Posted by: Ginger at July 6, 2006 02:22 PM
Rici:
You're right, of course, that the 5% threshold was explicitly applied to the 3rd & 4th departmental seats. But there was question as to whether it would be applied to the 2nd seat as well (though highly unlikely the question would ever be posed by real voting results).
As to the strategy of presenting "two lists" in areas w/ stronger MAS suppoert: That's exactly what MAS tried to do, to varying success. But this strategy is potentially flawed. If enough MAS supporters split their votes, it could give an opening for a concentrated opponent (most likely Podemos) to edge both lists out. Imagine if MAS had support from 60% of voters, but split into even 30% halves; Podemos could win two seats by taking 30%+1 of the vote.
From what I can tell (vote counts are still not entirely finished), it looks like many of the MAS allies came short of passing MAS opponents. On the other hand, in some places MAS won seats because MAS opponents were split. So it cuts both ways.
The reason why presenting two (or more) lists can't really work as a predictable strategy is because voters only have ONE vote choice, not two or more (as in some types of electoral systems). If voters could either 1) vote for more than one list or 2) rank order their preference among the lists, then presenting more than one list could be a workable strategy (as in STV electoral systems).
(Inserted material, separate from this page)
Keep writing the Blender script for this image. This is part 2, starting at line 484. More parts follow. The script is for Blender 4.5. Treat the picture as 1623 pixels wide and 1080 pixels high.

But since voters cast only ONE choice from each set of lists, votes for any list that doesn't win seats are "wasted" votes; and parties that develop strategies based on voters coordinating their votes (I vote for MAS, my neighbor votes for a MAS ally, etc) is dangerous — unless votes aren't secret, of course.
Posted by: mcentellas at July 6, 2006 02:32 PM
Ginger:
Excellent question! I'm not entirely sure, since I think few people are sure what (if any) the pre-determined rules the constituent assembly will follow are. The 2/3 rule is used by parliament, and so far its looks as if most observers/participants are assuming that the rules used by parliament should hold for this assembly as well. But there's no reason why the assembly (which will meet parallel to parliament, but in a different city) can't develop its own rules.
If only majorities are required, then, yes, MAS has the required majority (unless members defect for whatever reason). But I suspect that the realities on the ground (e.g. the threat of outright secession or civil disturbance if the minority rights of some anti-MAS sectors aren't respected) will compell a 2/3 supermajority to hold in order to have a real consensus, rather than continued political friction.
Posted by: mcentellas at July 6, 2006 02:38 PM
What kind of party is AYRA then? :-)
The corius swede
Posted by: Fredrik Lindqvist at July 7, 2006 03:08 AM
AYRA is "Movimiento Ayra (Renovación)" & is a leftist-student movement founded in honor of Che Guevarra.